Hanns and Marlene were a particular anamoly in my upper middle class neighbourhood, where they stood out as the most visible members of the New Democratic Party I knew. They, along with another mininster at our chruch, John Lawson, were my introduction to progressive politics and it is largely to them that I owe my political consciousness raising. Here’s an Op Ed he wrote last month for the Ottawa Citizen. on alternatives to appeasement. You can see that he is unwavering in his commitment to peace.

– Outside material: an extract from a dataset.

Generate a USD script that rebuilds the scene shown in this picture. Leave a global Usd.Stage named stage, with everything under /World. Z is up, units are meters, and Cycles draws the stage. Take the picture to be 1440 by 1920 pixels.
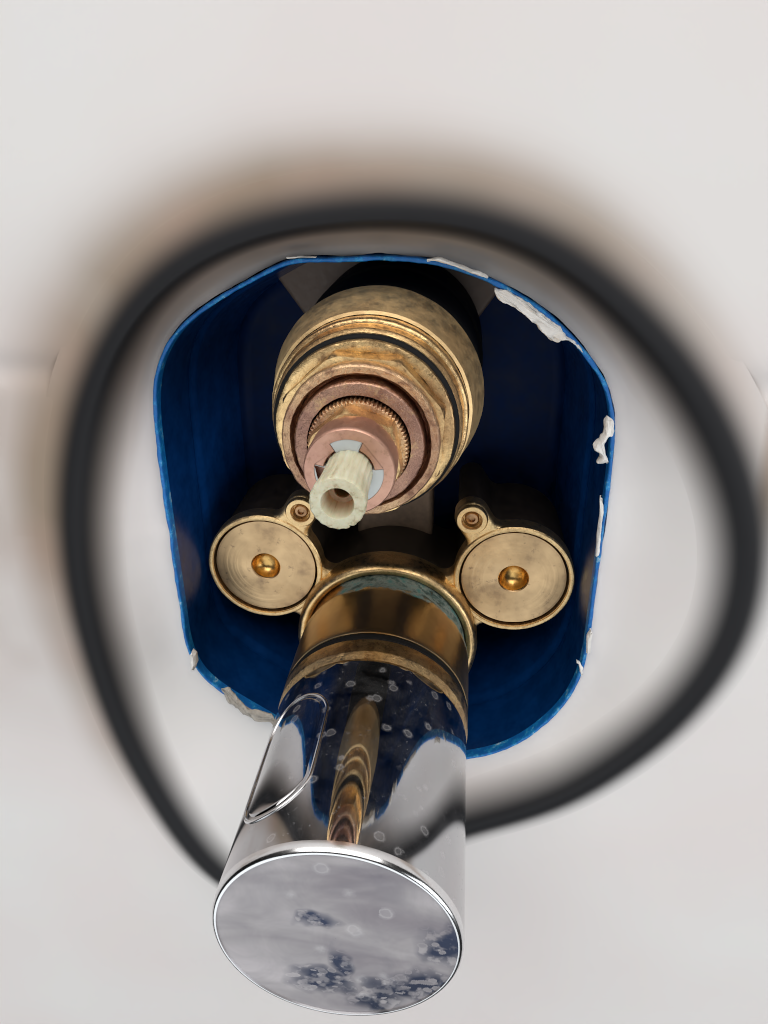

The name of our church was – wait for it – St. James-Bond United Church, so named because it was the result of a merger between St. James Presbyterian and Bond Street Congregationalist back in the early days of the United Church. The congregation itself folded up in 2005 and the building was torn down. At the corner of Avenue Road and Willowbank in Toronto there is still a great hole where this formative structure in my life once stood. As a gift to me tonight, Hanns gave me one of three bricks that his son saved from the old church. While it seems at first glance like a whimsical gift, I told Hanns that I would receive it as a deep symbol of the foundation that he gave me in life as a spiritual teacher and a teacher of activism in the world.
The most enduring teaching I have from Hanns comes from the benediction he used to give at the end of every service on Sunday. Hanns told me tonight that the benediction actually came from another very well known progressive United Church minister Cliff Elliott by way of Marlene who brought it home one Sunday. It goes like this:
Go into the world with a daring and a tender heart. The world is waiting for you. Go in peace and may all that you do be done because of love.
That continues to stand as a deep motto for me to this day.